Несогласному родителю можно ответить: «Да, я понимаю, у вас дома принято так. Это ваша позиция, я не могу на нее повлиять (потому что родители определяют, как будет принято дома). Но в моем классе и на моем уроке так не принято. У нас другие правила, и я буду на уроке следить за тем, чтобы они соблюдались». Это может стать, к сожалению, критическим несовпадением школы и семьи. Так бывает. Но это не отменяет того, что мы не меняем правила класса под родителей и не пытаемся кому-то что-то доказать.
Наталья Цымбаленко: У меня был случай, когда система призвала на помощь систему. С родителями разговаривали и директор, и учителя, но родители заняли позицию «наши дети прекрасные» — и выдвинули целый список вещей, которые с их детьми нужно делать «лучше», чем с остальными. Директор пригласил на встречу инспектора по делам несовершеннолетних, прекрасную девушку в погонах. И она объяснила: сын нарисовал фотожабу на одноклассника — во взрослом возрасте за это есть уголовная ответственность. Дети испортили портфель однокласснице — на это можно подать в суд. А за физическое воздействие ответственность несут с 14 лет.
Она очень мило всё это рассказала, и претензии родителей моментально прекратились. Государственным школам может помочь именно государственная система.
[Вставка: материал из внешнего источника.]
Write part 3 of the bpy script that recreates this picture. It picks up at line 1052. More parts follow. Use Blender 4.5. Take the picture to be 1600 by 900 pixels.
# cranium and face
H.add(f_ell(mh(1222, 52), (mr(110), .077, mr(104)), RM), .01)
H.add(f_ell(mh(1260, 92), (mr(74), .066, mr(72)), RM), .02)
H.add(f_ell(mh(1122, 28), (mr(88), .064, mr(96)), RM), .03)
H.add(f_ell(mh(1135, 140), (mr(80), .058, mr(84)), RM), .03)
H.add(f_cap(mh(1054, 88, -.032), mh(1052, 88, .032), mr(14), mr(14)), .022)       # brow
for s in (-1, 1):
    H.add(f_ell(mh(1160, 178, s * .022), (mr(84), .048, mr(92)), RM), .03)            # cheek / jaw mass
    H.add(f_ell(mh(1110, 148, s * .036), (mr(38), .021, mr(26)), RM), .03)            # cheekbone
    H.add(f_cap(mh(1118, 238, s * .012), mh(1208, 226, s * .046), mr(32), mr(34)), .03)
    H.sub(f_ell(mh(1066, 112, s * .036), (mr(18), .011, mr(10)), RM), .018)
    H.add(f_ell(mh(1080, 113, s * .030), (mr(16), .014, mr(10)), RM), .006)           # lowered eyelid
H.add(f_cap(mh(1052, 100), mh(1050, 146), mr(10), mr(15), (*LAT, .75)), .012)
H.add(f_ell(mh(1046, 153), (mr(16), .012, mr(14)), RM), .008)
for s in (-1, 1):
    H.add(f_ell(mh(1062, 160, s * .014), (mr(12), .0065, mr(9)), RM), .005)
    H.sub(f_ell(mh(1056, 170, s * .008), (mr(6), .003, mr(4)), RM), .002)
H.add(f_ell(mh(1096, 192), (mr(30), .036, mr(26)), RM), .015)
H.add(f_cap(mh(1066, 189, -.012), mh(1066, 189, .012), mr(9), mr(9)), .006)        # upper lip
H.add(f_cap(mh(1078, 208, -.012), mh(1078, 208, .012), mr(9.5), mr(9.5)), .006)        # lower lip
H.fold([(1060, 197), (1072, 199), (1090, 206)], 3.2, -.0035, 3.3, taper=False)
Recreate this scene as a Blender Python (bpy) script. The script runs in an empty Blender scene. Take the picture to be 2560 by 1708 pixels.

Светлана Моторина: Мы все, кажется, понимаем, что плохое поведение идет от семейного воспитания. Я вас удивлю, но нет. Есть огромное количество случаев, когда воспитанные дети из хороших семей становятся зачинщиками или свидетелями травли. Вы даже не представляете, как легко дети из самых благополучных семей начинают творить дичь. Для этого нужно только одно — равнодушие взрослых вокруг. Поэтому фраза «Всё идет из семьи» мне не понятна. За нее очень легко зацепиться, сесть и ничего не делать. Так делать не нужно, потому что мир гораздо сложнее.